» AIM: Print all the data, keeping every line exactly as it is.

» MATERIAL PROVIDED:
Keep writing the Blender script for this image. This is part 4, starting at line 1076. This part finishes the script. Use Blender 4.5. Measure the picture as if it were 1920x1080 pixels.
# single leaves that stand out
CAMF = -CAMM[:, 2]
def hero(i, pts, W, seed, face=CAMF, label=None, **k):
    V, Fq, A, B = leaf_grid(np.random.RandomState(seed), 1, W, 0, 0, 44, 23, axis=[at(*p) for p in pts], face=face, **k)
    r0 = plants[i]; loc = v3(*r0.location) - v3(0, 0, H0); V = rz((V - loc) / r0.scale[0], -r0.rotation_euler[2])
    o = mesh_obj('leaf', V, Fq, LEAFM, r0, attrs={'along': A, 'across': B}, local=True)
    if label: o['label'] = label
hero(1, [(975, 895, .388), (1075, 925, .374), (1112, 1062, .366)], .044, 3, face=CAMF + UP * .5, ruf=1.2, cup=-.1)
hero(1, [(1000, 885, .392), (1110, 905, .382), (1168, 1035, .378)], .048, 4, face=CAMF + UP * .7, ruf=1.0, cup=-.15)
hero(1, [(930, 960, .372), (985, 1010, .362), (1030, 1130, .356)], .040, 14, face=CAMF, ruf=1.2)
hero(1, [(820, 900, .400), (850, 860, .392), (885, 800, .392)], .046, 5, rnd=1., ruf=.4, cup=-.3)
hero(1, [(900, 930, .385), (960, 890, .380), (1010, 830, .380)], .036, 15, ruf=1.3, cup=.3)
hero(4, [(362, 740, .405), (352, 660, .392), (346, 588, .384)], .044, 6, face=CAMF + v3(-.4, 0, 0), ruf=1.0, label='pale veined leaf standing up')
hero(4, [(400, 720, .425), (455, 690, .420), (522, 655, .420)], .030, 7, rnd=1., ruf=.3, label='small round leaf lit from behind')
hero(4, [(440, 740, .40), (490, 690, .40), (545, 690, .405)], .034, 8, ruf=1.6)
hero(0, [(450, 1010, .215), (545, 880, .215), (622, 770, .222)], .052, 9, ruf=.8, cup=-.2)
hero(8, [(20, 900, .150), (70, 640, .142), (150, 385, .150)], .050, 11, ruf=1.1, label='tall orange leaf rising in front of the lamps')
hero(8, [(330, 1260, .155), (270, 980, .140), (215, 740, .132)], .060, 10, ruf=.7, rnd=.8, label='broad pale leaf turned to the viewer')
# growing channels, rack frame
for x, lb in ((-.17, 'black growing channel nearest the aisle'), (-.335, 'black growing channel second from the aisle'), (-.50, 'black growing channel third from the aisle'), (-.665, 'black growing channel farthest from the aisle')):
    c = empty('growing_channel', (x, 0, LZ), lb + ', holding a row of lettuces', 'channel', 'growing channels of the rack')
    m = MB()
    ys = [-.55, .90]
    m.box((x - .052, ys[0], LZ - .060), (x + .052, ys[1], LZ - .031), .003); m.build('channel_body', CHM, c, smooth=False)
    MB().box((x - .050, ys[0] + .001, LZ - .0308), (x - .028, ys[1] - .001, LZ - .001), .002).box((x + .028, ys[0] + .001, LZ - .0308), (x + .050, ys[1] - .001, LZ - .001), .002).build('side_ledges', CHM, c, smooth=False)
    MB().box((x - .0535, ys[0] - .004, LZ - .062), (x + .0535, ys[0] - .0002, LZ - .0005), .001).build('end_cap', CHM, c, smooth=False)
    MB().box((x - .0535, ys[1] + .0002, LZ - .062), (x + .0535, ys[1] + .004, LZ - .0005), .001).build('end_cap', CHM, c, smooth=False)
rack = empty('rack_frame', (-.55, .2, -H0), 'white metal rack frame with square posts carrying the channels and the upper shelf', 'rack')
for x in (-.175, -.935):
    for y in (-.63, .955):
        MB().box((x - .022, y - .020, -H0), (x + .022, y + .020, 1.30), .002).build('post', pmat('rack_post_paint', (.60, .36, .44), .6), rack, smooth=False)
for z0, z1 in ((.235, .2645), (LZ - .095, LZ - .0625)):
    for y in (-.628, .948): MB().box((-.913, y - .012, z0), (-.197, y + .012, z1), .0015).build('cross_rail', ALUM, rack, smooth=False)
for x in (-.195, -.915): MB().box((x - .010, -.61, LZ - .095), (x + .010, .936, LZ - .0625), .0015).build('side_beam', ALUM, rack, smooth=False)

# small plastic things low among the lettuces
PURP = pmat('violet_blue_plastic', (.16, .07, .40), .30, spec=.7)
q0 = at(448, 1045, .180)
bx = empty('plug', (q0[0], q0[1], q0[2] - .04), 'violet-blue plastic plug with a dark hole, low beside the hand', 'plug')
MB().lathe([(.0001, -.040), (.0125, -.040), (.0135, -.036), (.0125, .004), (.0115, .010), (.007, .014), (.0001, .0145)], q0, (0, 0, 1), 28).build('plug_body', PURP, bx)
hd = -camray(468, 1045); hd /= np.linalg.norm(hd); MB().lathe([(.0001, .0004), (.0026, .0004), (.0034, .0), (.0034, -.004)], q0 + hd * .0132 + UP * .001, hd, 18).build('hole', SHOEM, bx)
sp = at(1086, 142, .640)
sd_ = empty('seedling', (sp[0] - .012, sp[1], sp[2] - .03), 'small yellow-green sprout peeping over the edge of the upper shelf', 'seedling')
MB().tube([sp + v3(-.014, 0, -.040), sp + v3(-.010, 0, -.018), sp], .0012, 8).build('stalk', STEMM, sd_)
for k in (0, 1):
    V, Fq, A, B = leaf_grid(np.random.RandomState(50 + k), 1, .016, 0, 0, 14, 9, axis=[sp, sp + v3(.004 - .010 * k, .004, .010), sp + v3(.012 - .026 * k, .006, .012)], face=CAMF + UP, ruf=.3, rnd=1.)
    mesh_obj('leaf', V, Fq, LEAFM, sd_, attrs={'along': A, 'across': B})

» CORRECT ANSWER:
Keep writing the Blender script for this image. This is part 4, starting at line 1076. This part finishes the script. Use Blender 4.5. Measure the picture as if it were 1920x1080 pixels.
# single leaves that stand out
CAMF = -CAMM[:, 2]
def hero(i, pts, W, seed, face=CAMF, label=None, **k):
    V, Fq, A, B = leaf_grid(np.random.RandomState(seed), 1, W, 0, 0, 44, 23, axis=[at(*p) for p in pts], face=face, **k)
    r0 = plants[i]; loc = v3(*r0.location) - v3(0, 0, H0); V = rz((V - loc) / r0.scale[0], -r0.rotation_euler[2])
    o = mesh_obj('leaf', V, Fq, LEAFM, r0, attrs={'along': A, 'across': B}, local=True)
    if label: o['label'] = label
hero(1, [(975, 895, .388), (1075, 925, .374), (1112, 1062, .366)], .044, 3, face=CAMF + UP * .5, ruf=1.2, cup=-.1)
hero(1, [(1000, 885, .392), (1110, 905, .382), (1168, 1035, .378)], .048, 4, face=CAMF + UP * .7, ruf=1.0, cup=-.15)
hero(1, [(930, 960, .372), (985, 1010, .362), (1030, 1130, .356)], .040, 14, face=CAMF, ruf=1.2)
hero(1, [(820, 900, .400), (850, 860, .392), (885, 800, .392)], .046, 5, rnd=1., ruf=.4, cup=-.3)
hero(1, [(900, 930, .385), (960, 890, .380), (1010, 830, .380)], .036, 15, ruf=1.3, cup=.3)
hero(4, [(362, 740, .405), (352, 660, .392), (346, 588, .384)], .044, 6, face=CAMF + v3(-.4, 0, 0), ruf=1.0, label='pale veined leaf standing up')
hero(4, [(400, 720, .425), (455, 690, .420), (522, 655, .420)], .030, 7, rnd=1., ruf=.3, label='small round leaf lit from behind')
hero(4, [(440, 740, .40), (490, 690, .40), (545, 690, .405)], .034, 8, ruf=1.6)
hero(0, [(450, 1010, .215), (545, 880, .215), (622, 770, .222)], .052, 9, ruf=.8, cup=-.2)
hero(8, [(20, 900, .150), (70, 640, .142), (150, 385, .150)], .050, 11, ruf=1.1, label='tall orange leaf rising in front of the lamps')
hero(8, [(330, 1260, .155), (270, 980, .140), (215, 740, .132)], .060, 10, ruf=.7, rnd=.8, label='broad pale leaf turned to the viewer')
# growing channels, rack frame
for x, lb in ((-.17, 'black growing channel nearest the aisle'), (-.335, 'black growing channel second from the aisle'), (-.50, 'black growing channel third from the aisle'), (-.665, 'black growing channel farthest from the aisle')):
    c = empty('growing_channel', (x, 0, LZ), lb + ', holding a row of lettuces', 'channel', 'growing channels of the rack')
    m = MB()
    ys = [-.55, .90]
    m.box((x - .052, ys[0], LZ - .060), (x + .052, ys[1], LZ - .031), .003); m.build('channel_body', CHM, c, smooth=False)
    MB().box((x - .050, ys[0] + .001, LZ - .0308), (x - .028, ys[1] - .001, LZ - .001), .002).box((x + .028, ys[0] + .001, LZ - .0308), (x + .050, ys[1] - .001, LZ - .001), .002).build('side_ledges', CHM, c, smooth=False)
    MB().box((x - .0535, ys[0] - .004, LZ - .062), (x + .0535, ys[0] - .0002, LZ - .0005), .001).build('end_cap', CHM, c, smooth=False)
    MB().box((x - .0535, ys[1] + .0002, LZ - .062), (x + .0535, ys[1] + .004, LZ - .0005), .001).build('end_cap', CHM, c, smooth=False)
rack = empty('rack_frame', (-.55, .2, -H0), 'white metal rack frame with square posts carrying the channels and the upper shelf', 'rack')
for x in (-.175, -.935):
    for y in (-.63, .955):
        MB().box((x - .022, y - .020, -H0), (x + .022, y + .020, 1.30), .002).build('post', pmat('rack_post_paint', (.60, .36, .44), .6), rack, smooth=False)
for z0, z1 in ((.235, .2645), (LZ - .095, LZ - .0625)):
    for y in (-.628, .948): MB().box((-.913, y - .012, z0), (-.197, y + .012, z1), .0015).build('cross_rail', ALUM, rack, smooth=False)
for x in (-.195, -.915): MB().box((x - .010, -.61, LZ - .095), (x + .010, .936, LZ - .0625), .0015).build('side_beam', ALUM, rack, smooth=False)

# small plastic things low among the lettuces
PURP = pmat('violet_blue_plastic', (.16, .07, .40), .30, spec=.7)
q0 = at(448, 1045, .180)
bx = empty('plug', (q0[0], q0[1], q0[2] - .04), 'violet-blue plastic plug with a dark hole, low beside the hand', 'plug')
MB().lathe([(.0001, -.040), (.0125, -.040), (.0135, -.036), (.0125, .004), (.0115, .010), (.007, .014), (.0001, .0145)], q0, (0, 0, 1), 28).build('plug_body', PURP, bx)
hd = -camray(468, 1045); hd /= np.linalg.norm(hd); MB().lathe([(.0001, .0004), (.0026, .0004), (.0034, .0), (.0034, -.004)], q0 + hd * .0132 + UP * .001, hd, 18).build('hole', SHOEM, bx)
sp = at(1086, 142, .640)
sd_ = empty('seedling', (sp[0] - .012, sp[1], sp[2] - .03), 'small yellow-green sprout peeping over the edge of the upper shelf', 'seedling')
MB().tube([sp + v3(-.014, 0, -.040), sp + v3(-.010, 0, -.018), sp], .0012, 8).build('stalk', STEMM, sd_)
for k in (0, 1):
    V, Fq, A, B = leaf_grid(np.random.RandomState(50 + k), 1, .016, 0, 0, 14, 9, axis=[sp, sp + v3(.004 - .010 * k, .004, .010), sp + v3(.012 - .026 * k, .006, .012)], face=CAMF + UP, ruf=.3, rnd=1.)
    mesh_obj('leaf', V, Fq, LEAFM, sd_, attrs={'along': A, 'across': B})